National Air Races

The two marquee events of the National Air Races were the Thompson Trophy closed-course race and the Bendix Trophy transcontinental race. A new generation of daredevil pilots joined Jimmy Doolittle to make air racing and speed an increasingly popular aspect of American culture.

The Pulitzer Trophy Race

The Pulitzer Trophy Race was the marquee event of the National Air Races in the early 1920s. The annual races were meant to be the high point of the air racing year, much as the Indianapolis 500 was for auto racing enthusiasts.

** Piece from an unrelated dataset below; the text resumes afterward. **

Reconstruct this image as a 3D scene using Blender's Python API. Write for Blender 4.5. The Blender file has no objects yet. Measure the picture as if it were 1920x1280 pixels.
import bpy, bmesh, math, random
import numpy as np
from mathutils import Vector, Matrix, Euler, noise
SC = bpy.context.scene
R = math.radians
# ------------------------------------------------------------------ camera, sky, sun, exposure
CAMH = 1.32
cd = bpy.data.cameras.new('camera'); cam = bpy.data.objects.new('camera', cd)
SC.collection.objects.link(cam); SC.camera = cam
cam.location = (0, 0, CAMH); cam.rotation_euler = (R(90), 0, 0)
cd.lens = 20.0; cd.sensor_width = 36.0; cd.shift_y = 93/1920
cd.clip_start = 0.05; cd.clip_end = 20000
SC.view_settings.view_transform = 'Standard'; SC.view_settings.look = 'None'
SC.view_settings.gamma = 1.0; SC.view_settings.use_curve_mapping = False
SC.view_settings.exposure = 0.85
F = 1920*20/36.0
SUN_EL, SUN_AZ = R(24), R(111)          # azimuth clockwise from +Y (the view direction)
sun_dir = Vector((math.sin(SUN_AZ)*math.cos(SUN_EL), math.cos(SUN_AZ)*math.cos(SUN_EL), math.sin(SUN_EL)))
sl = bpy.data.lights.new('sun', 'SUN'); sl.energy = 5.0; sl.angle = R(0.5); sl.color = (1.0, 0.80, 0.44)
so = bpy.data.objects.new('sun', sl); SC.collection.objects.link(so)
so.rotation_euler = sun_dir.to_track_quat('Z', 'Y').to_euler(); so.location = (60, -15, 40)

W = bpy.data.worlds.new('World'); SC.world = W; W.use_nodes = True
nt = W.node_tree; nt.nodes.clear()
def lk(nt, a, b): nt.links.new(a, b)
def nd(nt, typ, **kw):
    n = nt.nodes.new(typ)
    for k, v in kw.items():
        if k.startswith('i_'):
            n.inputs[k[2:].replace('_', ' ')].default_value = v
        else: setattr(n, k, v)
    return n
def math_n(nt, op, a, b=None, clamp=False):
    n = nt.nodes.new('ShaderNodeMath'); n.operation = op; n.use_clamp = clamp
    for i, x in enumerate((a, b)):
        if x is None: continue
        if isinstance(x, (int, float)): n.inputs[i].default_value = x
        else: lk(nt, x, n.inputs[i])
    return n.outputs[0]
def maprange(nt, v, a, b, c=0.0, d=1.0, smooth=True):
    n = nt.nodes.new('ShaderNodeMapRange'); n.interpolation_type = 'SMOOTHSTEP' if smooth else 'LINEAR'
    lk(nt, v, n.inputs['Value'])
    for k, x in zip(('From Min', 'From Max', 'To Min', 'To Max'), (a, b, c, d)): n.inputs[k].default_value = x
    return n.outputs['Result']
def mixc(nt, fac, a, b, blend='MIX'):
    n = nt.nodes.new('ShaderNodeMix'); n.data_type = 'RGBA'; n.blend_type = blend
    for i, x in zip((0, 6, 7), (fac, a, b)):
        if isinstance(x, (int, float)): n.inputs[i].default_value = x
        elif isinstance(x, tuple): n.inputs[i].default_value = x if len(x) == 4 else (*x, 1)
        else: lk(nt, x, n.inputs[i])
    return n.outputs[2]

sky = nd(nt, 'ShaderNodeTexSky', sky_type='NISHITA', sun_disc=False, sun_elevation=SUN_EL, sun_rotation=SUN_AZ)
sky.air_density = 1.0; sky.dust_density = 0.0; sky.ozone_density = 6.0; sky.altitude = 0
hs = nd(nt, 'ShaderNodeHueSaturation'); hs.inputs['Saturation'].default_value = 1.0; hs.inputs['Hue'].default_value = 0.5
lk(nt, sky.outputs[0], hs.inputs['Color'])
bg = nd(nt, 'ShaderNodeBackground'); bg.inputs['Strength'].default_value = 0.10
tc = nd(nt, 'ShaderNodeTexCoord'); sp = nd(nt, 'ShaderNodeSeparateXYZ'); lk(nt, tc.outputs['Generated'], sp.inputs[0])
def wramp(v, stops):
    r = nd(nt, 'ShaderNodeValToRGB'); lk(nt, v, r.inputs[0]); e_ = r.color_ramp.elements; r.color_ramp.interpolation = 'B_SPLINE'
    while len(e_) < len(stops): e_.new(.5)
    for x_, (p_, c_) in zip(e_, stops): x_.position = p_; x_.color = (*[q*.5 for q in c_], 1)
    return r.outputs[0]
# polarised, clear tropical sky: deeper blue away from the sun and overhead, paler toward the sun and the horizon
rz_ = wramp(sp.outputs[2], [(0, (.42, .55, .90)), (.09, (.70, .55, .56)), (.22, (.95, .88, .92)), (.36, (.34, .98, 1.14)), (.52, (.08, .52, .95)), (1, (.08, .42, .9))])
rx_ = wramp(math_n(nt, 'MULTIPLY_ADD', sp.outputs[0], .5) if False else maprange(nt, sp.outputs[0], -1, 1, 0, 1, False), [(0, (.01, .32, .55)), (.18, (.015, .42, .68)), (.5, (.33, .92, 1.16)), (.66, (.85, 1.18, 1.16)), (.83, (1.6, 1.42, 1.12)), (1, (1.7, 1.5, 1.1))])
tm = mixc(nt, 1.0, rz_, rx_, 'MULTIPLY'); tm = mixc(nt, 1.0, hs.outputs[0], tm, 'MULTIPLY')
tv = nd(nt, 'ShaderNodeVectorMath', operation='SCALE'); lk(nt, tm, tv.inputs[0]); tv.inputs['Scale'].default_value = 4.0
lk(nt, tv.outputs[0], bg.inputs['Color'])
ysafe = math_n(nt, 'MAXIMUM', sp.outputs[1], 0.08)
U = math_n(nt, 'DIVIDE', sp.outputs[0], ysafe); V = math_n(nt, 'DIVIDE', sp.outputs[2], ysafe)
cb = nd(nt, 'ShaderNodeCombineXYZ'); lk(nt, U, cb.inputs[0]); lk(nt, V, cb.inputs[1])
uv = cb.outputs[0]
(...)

U.S. Army Air Service Lt. Cyrus K. Bettis won the 1925 Pulitzer Trophy Race flying the Curtiss R3C-1 racer. The airplane, the same one displayed in this gallery, was designated R3C-1 when equipped with wheels and R3C-2 when equipped with floats.

Bettis and the R3C-1 were the world’s fastest pilot and airplane in 1925. About the Pulitzer Race he said, “My plane was not traveling like the wind; it was traveling faster than any wind in history.”

Flying the Laird Super Solution, Doolittle won the inaugural 1931 Bendix Trophy race, flying from Burbank, California, to Cleveland, Ohio, at an average speed of 223 miles per hour over a distance of 2,043 miles.

Having won the Schneider, Bendix, and Thompson Trophy races, Jimmy Doolittle had become one of the greatest pilots in air racing history. He retired from racing at the height of his success after his Thompson win. He had begun to doubt the continuing value of air racing in terms of advancing technology versus the lives it cost.

The Thompson Trophy event was a free-for-all in which contestants raced each other around pylons. In the foreground from left to right, Roscoe Turner in his Wedell-Williams, Doolittle in his Gee Bee, and Bob Hall in his Bulldog round a pylon in the 1932 Thompson race.

Jimmy Doolittle passes the Bendix pylon low and fast during the 1932 Thompson Trophy race, which he won at an average speed of 253 miles per hour. It took all of Doolittle’s flying skill to keep the unstable and unforgiving barrel-shaped Gee Bee R-1 Super Sportster under control.